Experts believe that the Kalabagh Dam could submerge the fertile Peshawar valley which is the backbone of the NWFP’s agricultural and industrial economy.

Fear and anger are even greater in the province of Sindh, where anti-dam protests and public rallies have become routine since the government reopened what it calls “consensus-building effort” over the controversial dam.

“There is a clear political consensus in Sindh that Kalabagh Dam should not be built. We have said it before so many times and we are saying it again that the people of Sindh will resist any effort by Punjab to block the Indus River,” said ageing but hard-hitting Rasul Bakhsh Palijo, who is the head of the Sindhi nationalist Awami Tehreek (People’s Movement).

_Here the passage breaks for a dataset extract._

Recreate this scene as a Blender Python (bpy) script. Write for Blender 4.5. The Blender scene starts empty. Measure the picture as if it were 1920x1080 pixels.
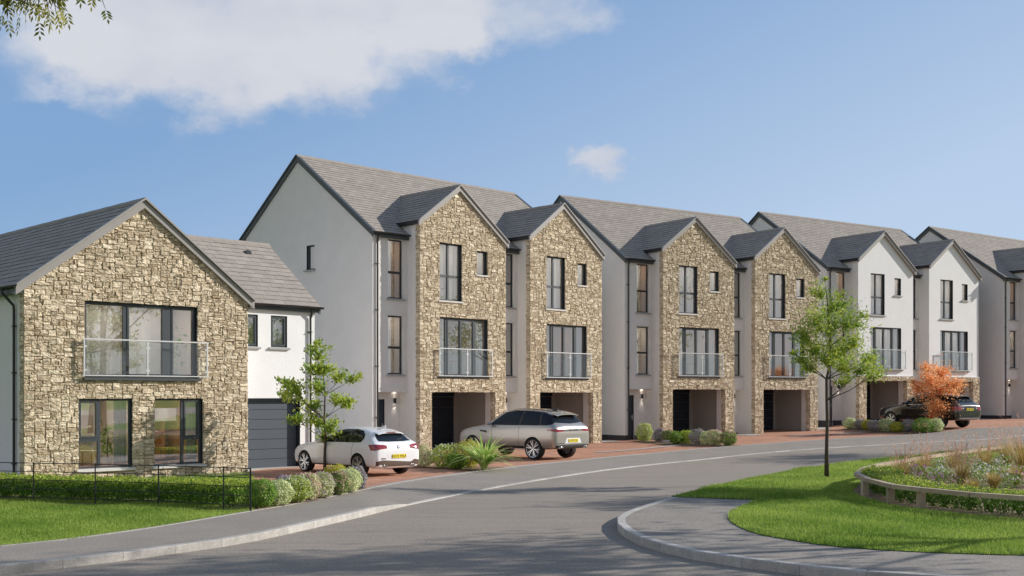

Palijo’s remarks came against the backdrop of the confrontational position taken by Muttahida Qaumi Movement (MQM), a coalition partner in the federal government, which has recently declared that Kalabagh Dam is against the interests of Sindh.

The opposition by the MQM, which represents the Urdu-speaking population that migrated from India at the time of the partition from India in 1947, has come as a serious jolt to the government.

Earlier, Sindh chief minister Arbab Ghulam Rahim took a rather bold stand, rejecting the dam as “technically unviable and politically impossible”.

On the other hand, the mainstream opposition parties, including the Pakistan People’s Party and the religious alliance Muttahida Majlis-i-Amal, have taken a cautious approach over the issue and demanded that the government look into politically viable alternatives to Kalabagh.

These parties are supporting the nationalist parties in their anti-dam campaign but take a back seat for fear losing popularity in central Punjab, where pro-dam lobbies are strong.

Facing opposition from nationalist forces and mainstream opposition parties and haunted by divisions within its ranks over the dam plans, the government maintains that big dams are necessary to tackle future water scarcity. ‘’The need for building water reservoirs is urgent as Pakistan’s limited water storage capacity is further decreasing,” an official handout quoted Prime Minister Shaukat Aziz as saying in Islamabad.

Pakistan’s storage capacity, at nine percent of the total annual water inflows, is small compared to neighbouring India’s 33 percent. With increasing population, the per capita water availability has come down from more than 5,000 cubic metres per person in 1947 to 1,200 cubic metres at present. By 2010, it is likely to further reduce to 1,000 cubic metres.

But big dams are not a solution to the looming water scarcity that could turn into a social and environmental catastrophe, according to environmentalists.

“The government needs to first invest in maximizing the capacity of the existing river and canal system before undertaking new projects,” says Mohammad Abdul Saboor, from the NGO Pakistan Network of Rivers, Dams and People.

“The political, social and environmental costs of big dams always outweigh their benefits. In this case, we are talking about complete ruination of mangrove forests which will destroy livelihoods of hundreds of thousand of fishermen, besides creating serious issues of water logging and salinity in parts of NWFP, causing displacement,” he said.